In order for the Big Ten and SEC to expand, they’d likely need more money from their television partners — a lot more money (more than $100 million a year). That’s primarily Fox for the Big Ten and ESPN for the SEC. There is one problem with this.
“There isn’t as much money in the market as there once was,” said a conference official with knowledge of the networks’ dealings.
And what of the Big 12? The country’s most valuable basketball conference has an aggressive commissioner, Brett Yormark, whose league’s poaching of four schools contributed to the Pac-12’s collapse. However, Big 12 programs already are seeing a reduction in distribution from that expansion. They won’t withstand more. Can Yormark maneuver a way to gather more funds? Is there appetite for further expansion East?
There is another landing spot for FSU and Clemson: a new, restructured ACC — a similar plan discussed among seven schools last spring.
The idea back then: 8-10 schools vote to break away from the league, end the grant of rights with a majority decision and reform with a TV deal that is just as valuable but with fewer mouths to feed, so to speak.
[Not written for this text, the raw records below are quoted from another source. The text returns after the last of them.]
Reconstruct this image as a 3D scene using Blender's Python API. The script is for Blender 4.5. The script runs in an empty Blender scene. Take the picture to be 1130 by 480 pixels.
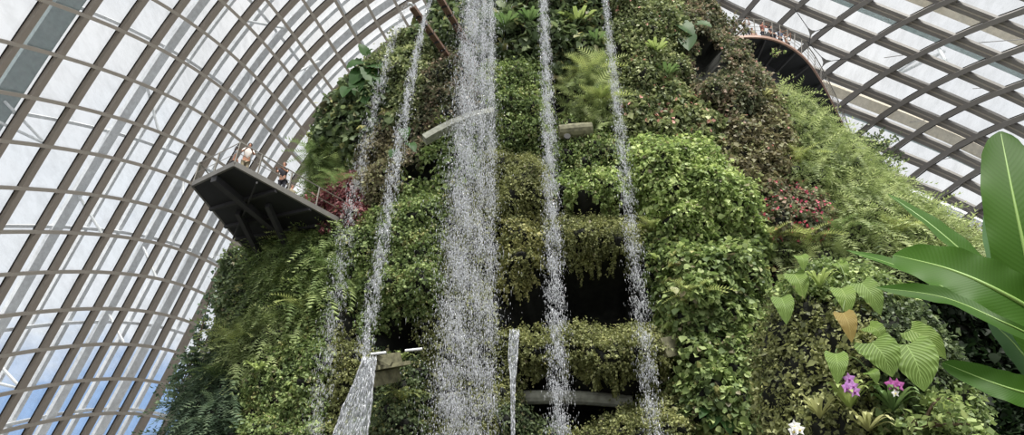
import bpy, math, random
import numpy as np
from mathutils import Vector, Matrix
from mathutils.bvhtree import BVHTree
rng = np.random.default_rng(11)
random.seed(5)
COL = bpy.context.scene.collection
FOC, PIT = 740.0, math.radians(33.0)
CAM = np.array([0.0, 0.0, 1.6])
FW = np.array([0, math.cos(PIT), math.sin(PIT)]); UP = np.array([0, -math.sin(PIT), math.cos(PIT)]); RT = np.array([1.0, 0, 0])

def ray(px, py):
    px = np.asarray(px, float); py = np.asarray(py, float)
    return FW + RT * ((px - 565) / FOC)[..., None] + UP * ((240 - py) / FOC)[..., None]
def proj(P):
    q = P - CAM; d = q @ FW; d = np.where(d < 0.1, 0.1, d)
    return 565 + FOC * (q @ RT) / d, 240 - FOC * (q @ UP) / d
def at_y(px, py, y):
    r = ray(px, py); return CAM + r * (np.asarray(y, float) / r[..., 1])[..., None]
def at_z(px, py, z):
    r = ray(px, py); return CAM + r * ((np.asarray(z, float) - CAM[2]) / r[..., 2])[..., None]
def nrm(v):
    return v / np.maximum(np.linalg.norm(v, axis=-1, keepdims=True), 1e-9)
def sstep(a, b, x):
    t = np.clip((x - a) / (b - a), 0, 1); return t * t * (3 - 2 * t)

# ------------------------------------------------------------------ linking
def tag(o, label=None, cat=None, group=None, kind=None):
    if label: o['label'] = label
    if cat: o['category'] = cat
    if group: o['group'] = group
    if kind: o['kind'] = kind
    return o
def empty(name, loc=(0, 0, 0), rz=0.0):
    o = bpy.data.objects.new(name, None); COL.objects.link(o)
    o.location = [float(c) for c in loc]; o.rotation_euler = (0, 0, rz); o.empty_display_size = 0.2
    return o
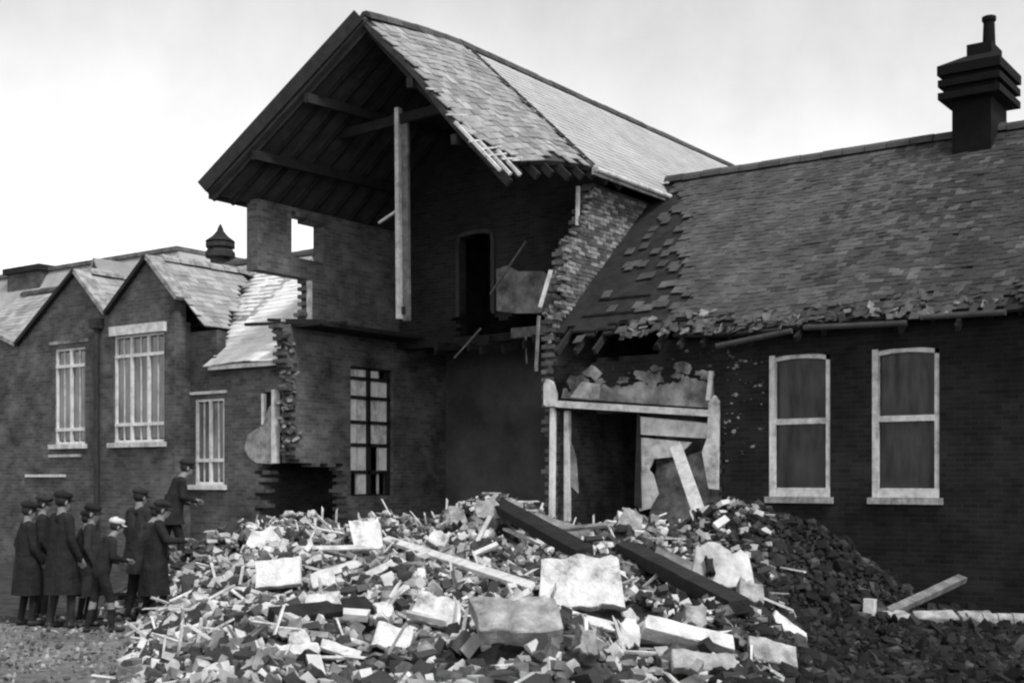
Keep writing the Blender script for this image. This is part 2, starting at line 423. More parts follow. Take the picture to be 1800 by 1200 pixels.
# ================================================================== the bombed gabled hall
hall = thing('gabled_hall', 'tall gabled brick hall with its front wall blown out', 'building', (-7.4, 0, 0))
GB = 16.0
def hall_sag(a): return max(0, (.7-a)/2.8)**1.5
def ridge_z(a): return 10.52-.26*hall_sag(a)
TR = math.hypot(3.0, 2.82)
def PR(s, t):                       # right slope
    a = -2.1+s; f = t/TR; g = hall_sag(a)
    wob = .05*g*math.sin(f*9+a)
    return (-7.4+(3.0-.1*g)*f, a, 10.52-2.82*f-g*(.26+.26*f)+wob)
TL = math.hypot(3.0, 3.0)
def PL(s, t):                       # left slope, verge running forward towards its eave
    f = t/TL; a0 = -2.1-1.05*f; a = a0+s*(GB+.0-a0)/(GB+2.1)
    g = hall_sag(a)
    return (-7.4-3.0*f, a, 10.52-.26*g-(3.16-.26*g)*f)
hroof = roof_sheet('roof', PR, GB+2.1, TR-.02, M['timber_dark'], hall, .09, 40, 14, into=MB())
roof_sheet('', PL, GB+2.1, TL, None, None, .09, 40, 14, into=hroof)
hroof = hroof.build('roof', M['boarding'], hall)
FOLD = 2.85
def keep_front(s, t):
    if s > FOLD-.12+.16*jit(t*1.6, 9, 1): return False
    lim = TR-.06-max(0, .22*math.sin(s*4+.8))-(.18 if s < .5 else 0)+jit(s*2, 1, .1)
    return t < lim and s > .05+.10*jit(t*2, 3, 1)+(.12 if t > 3.2 else 0)
tile_slope(PR, GB+2.1, TR, hroof, M['slate_pale'], 300, .172, .235, keep_front, 2.0, .022, pick=lambda s, t: s*.6-t)
def shift(P, ds): return lambda s, t: P(s+ds, t)
tile_slope(shift(PR, FOLD+.14), GB+2.1-FOLD-.14, TR, hroof, M['slate_mid'], 0, .172, .235, None, .6)
tile_slope(PL, GB+2.1, TL, hroof, M['slate_mid'], 0, .172, .235, lambda s, t: s > .16, 1.0)
ridge_caps((-7.4, -2.1, 10.6), (-7.4, GB, 10.6), hroof, M['ridge'], .45, lambda p: ridge_z(p.y)+.01)
# fold flashing where the loosened front part meets the sound roof
for i in range(13):
    t0, t1 = .25+i*.3, .25+(i+.82)*.3
    if t1 > TR: break
    w_ = .05*jit(t0*2, 4, 1); p, q = Vector(PR(FOLD+.02+w_, t0)), Vector(PR(FOLD+.05-w_, t1)); u = Vector((.045, 0, .05))
    MB().bar(p+u, q+u, .07, .03, (.7, 0, .7)).build('flashing', M['ridge'], hroof)
# rafters and purlins
def rafter(P, s, t0, t1, w=.07, dep=.13, dz=-.16):
    p, q = Vector(P(s, t0)), Vector(P(s, t1)); return MB().bar(p+Vector((0, 0, dz)), q+Vector((0, 0, dz)), w, dep, (0, 0, 1))
for s in (0.12, .55, 1.0, 1.45, 1.9, 2.4, 2.9, 3.4, 3.9):
    rafter(PR, s, .05, TR+(random.uniform(.05, .3) if s < 2.5 else 0)).build('rafter', M['timber_dark'], hroof)
    rafter(PL, s, .05, TL-.03).build('rafter', M['timber_dark'], hroof)
for t in (1.5, 2.9):
    for P in (PR, PL):
        p, q = Vector(P(-.02, t)), Vector(P(4.1, t)); MB().bar(p-Vector((0, 0, .3)), q-Vector((0, 0, .3)), .1, .17).build('purlin', M['timber_dark'], hroof)
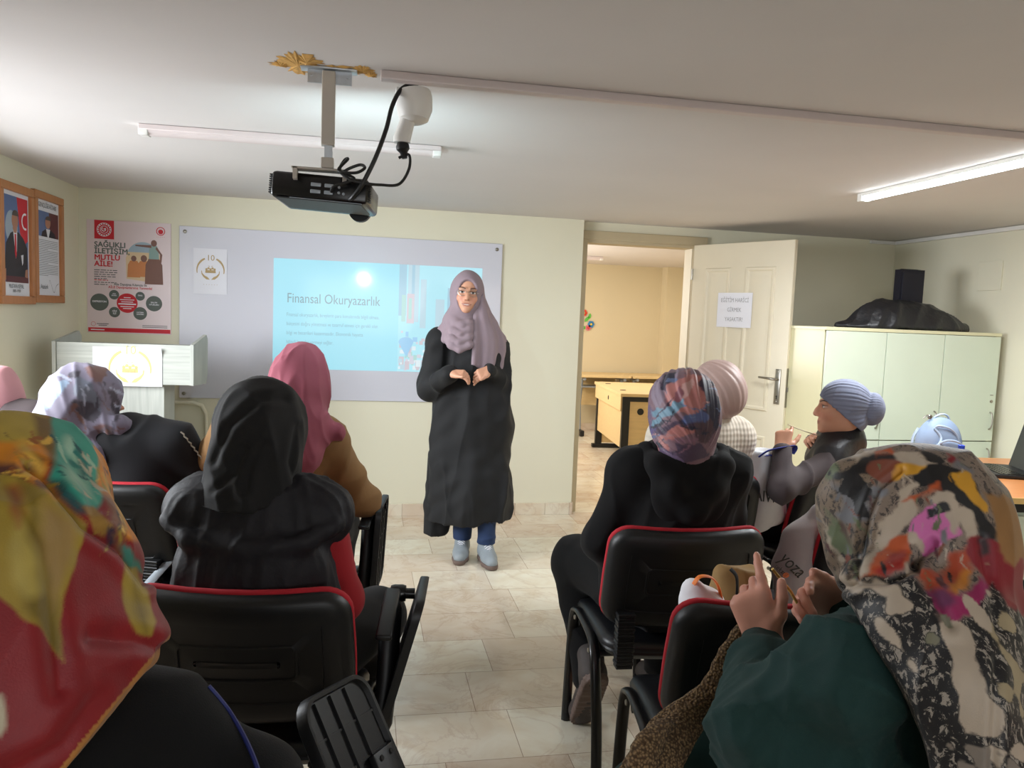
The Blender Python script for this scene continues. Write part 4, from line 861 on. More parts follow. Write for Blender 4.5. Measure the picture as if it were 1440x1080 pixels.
def make_chair(tablet, tilt=8):
    r = empty('conference_chair', (0, 0, 0))
    BW, BH = .242, .158; zc = .655
    def putb(x, y, d):
        bow = .034*(x/BW)**2*(1 if d < 9 else 0); lean = rad(13)
        Y = d+bow; Z = y
        return (x*(1-.03*max(0, y/BH)), -.228+Y*math.cos(lean)-Z*math.sin(lean), zc+Z*math.cos(lean)+Y*math.sin(lean))
    shell = MB(); slab(shell, BW, BH, .062, [(.165, -.012), (.150, -.0105), (.120, -.0085), (.118, -.0125), (.114, -.0125), (.112, -.0095), (.078, -.0115), (.062, -.0125), (.060, -.0165), (.050, -.0178), (.030, -.0178), (.014, -.0150), (.005, -.008), (.0, .003), (.0, .014), (.003, .016), (.15, .016)], putb)
    shell.build('back_shell', M['black'], r, 50)
    pad = MB(); slab(pad, BW+.002, BH+.004, .064, [(.15, .0165), (.003, .0165), (.0, .021), (.001, .030), (.012, .040), (.04, .046), (.10, .049), (.14, .050)], putb)
    pad.build('back_pad', M['redfab'], r, 60)
    SWd, SD = .232, .222
    def puts(x, y, d): return (x, .015+y, .425+d+.012*(x/SWd)**2-.012*max(0, y/SD)**2*2)
    under = MB(); slab(under, SWd-.006, SD-.006, .07, [(.16, -.032), (.03, -.032), (.008, -.022), (.0, -.008), (.004, .002), (.15, .002)], puts); under.build('seat_shell', M['black'], r, 50)
    sp_ = MB(); slab(sp_, SWd, SD, .075, [(.15, .0025), (.0, .0025), (.0, .012), (.006, .026), (.03, .034), (.09, .037), (.15, .037)], puts); sp_.build('seat', M['vinyl'], r, 60)
    for s in (-1, 1):
        x = s*.245
        pth = smooth_path([(x, .215, .0), (x, .195, .22), (x, .165, .40), (x-s*.002, .12, .438), (x-s*.004, .05, .440), (x-s*.004, -.06, .430), (x-s*.002, -.115, .412), (x, -.15, .36), (x, -.20, .18), (x, -.225, .0)], 5)
        lg = MB().tube(pth, .0135, 12, ell=(.72, 1.25)).build('leg_frame', M['tubeblack'], r, 60)
        for y in (.215, -.225): MB().lathe([(.015, 0), (.016, .02), (.013, .028)], (x, y, .001), n=12).build('foot_cap', M['black'], lg)
        MB().lathe([(.008, 0), (.007, .004)], (x+s*.010, -.10, .395), (s, 0, 0), 10).lathe([(.008, 0), (.007, .004)], (x+s*.010, .10, .42), (s, 0, 0), 10).build('bolt', M['metal'], lg)
        sl_ = MB()
        for i in range(16): sl_.box((s*.178, -.215+.005-.0105*i*.0, .395+.0105*i), (.050+.004*(i % 2), .034+.003*(i % 2), .0100), bev=.002, seg=1)
        sl_.build('ribbed_sleeve', M['black'], r, 30)
    for y, z in ((.12, .392), (-.10, .386)): MB().tube([(-.236, y, z), (.236, y, z)], .011, 10).build('cross_bar', M['tubeblack'], r)
    MB().tube(smooth_path([(-.178, -.20, .52), (-.178, -.215, .43), (-.165, -.16, .392), (-.16, -.10, .386)], 4), .010, 8).tube(smooth_path([(.178, -.20, .52), (.178, -.215, .43), (.165, -.16, .392), (.16, -.10, .386)], 4), .010, 8).build('back_support', M['tubeblack'], r)
    if tablet: add_tablet(r, tilt)
    return r
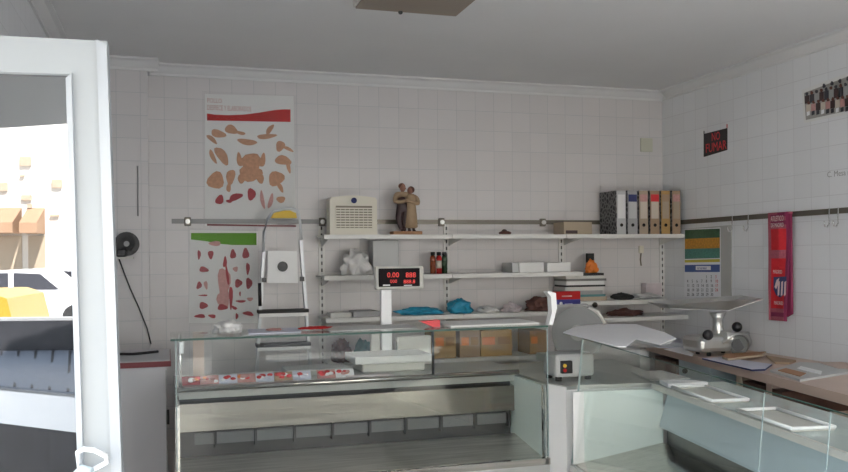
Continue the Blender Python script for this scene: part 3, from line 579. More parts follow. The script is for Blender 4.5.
# black round handset + bracket + cord
YP = 5.855; hd = thing('wall_bell', tuple(WY(126, 244, YP)), 'black round device on a small bracket on the tiled pillar', 'bell')
c = WY(127, 244, YP); MB().cyl(c+Vector((0, .003, 0)), c+Vector((0, -.05, 0)), .078, 'black', n=24).cyl(c+Vector((0, -.05, 0)), c+Vector((0, -.06, 0)), .05, 'rubber', n=24).cyl(c+Vector((0, -.06, 0)), c+Vector((0, -.066, 0)), .018, 'grey').build('housing', hd)
a, b_ = WY(117, 258, YP), WY(134, 256, YP); MB().box((a.x, YP-.09, a.z-.008), (b_.x, YP+.003, a.z+.006), 'offwhite').box((a.x, YP-.085, a.z+.006), (a.x+.06, YP+.003, a.z+.06), 'black', bev=.01).build('bracket', hd)
cp = [WY(x, y, YP-.012) for x, y in ((119, 259), (123, 270), (130, 288), (139, 308), (147, 328), (151, 344))]
MB().tube(cp, .0042, 'rubber').build('cord', None, 'thin black cord hanging from round wall device down to the cabinet', 'cord')
a, b_ = WZ(117, 354, zc+.02), WZ(150, 351.5, zc+.02)
MB().tube([WZ(x, y, zc+.012) for x, y in ((112, 354.5), (122, 354), (133, 354), (144, 353), (158, 351.5))], .008, 'rubber').build('plug_cable', None, 'black cable end lying on top of the pale side cabinet', 'cable')
MB().tube([WY(137.5, 166, YP), WY(138, 216, YP)], .005, 'grey').build('conduit', None, 'thin grey conduit running down the tiled pillar', 'conduit')
# ------------------------------------------------------------ chicken poster
def poster(name, label, pl, n, quad):
    t = thing(name, tuple(on(*quad[3], pl, n)), label, 'poster'); return t
pl = (0, D-.0012, 0); n = (0, -1, 0)
t = poster('meat_chart', 'poster of chicken cuts with red wave band above the ladder', pl, n, [(205, 93), (293, 93), (296, 227), (205, 227)])
s = Sheet(pl, n); s.poly([(205, 94), (293.5, 96), (296, 227), (205, 226)], 'poster_paper')
band = [(207, 113.5), (215, 114.6), (228, 115.2), (245, 114.5), (260, 112.5), (275, 110), (284, 109.3), (290.5, 109.5), (290.5, 122), (207, 120.5)]
s.poly(band, 'red'); s.poly([(207, 223.8), (296, 225.2), (296, 227), (207, 225.8)], 'dark_red')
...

Administrators from seven schools — FSU, Clemson, UNC, Miami, NC State, Virginia and Virginia Tech — met multiple times last spring over the matter in what was described as a serious endeavor.
It fizzled over legal fears, mostly from university presidents and counsels.
“Now look,” said one administrator. “It would have been the smart thing to do. The SEC and Big Ten have cut us open and they’re just watching us bleed out.”
And, so, what now? On Thursday, the UNC Board of Trustees gathers again and Cunningham is expected to appear before them.
Will another child of this fractured family be on the move out the exit door?
Inside the Ritz-Carlton, a beaming Phillips continues to exude hope.
“You always stay optimistic,” he said. "You have to.”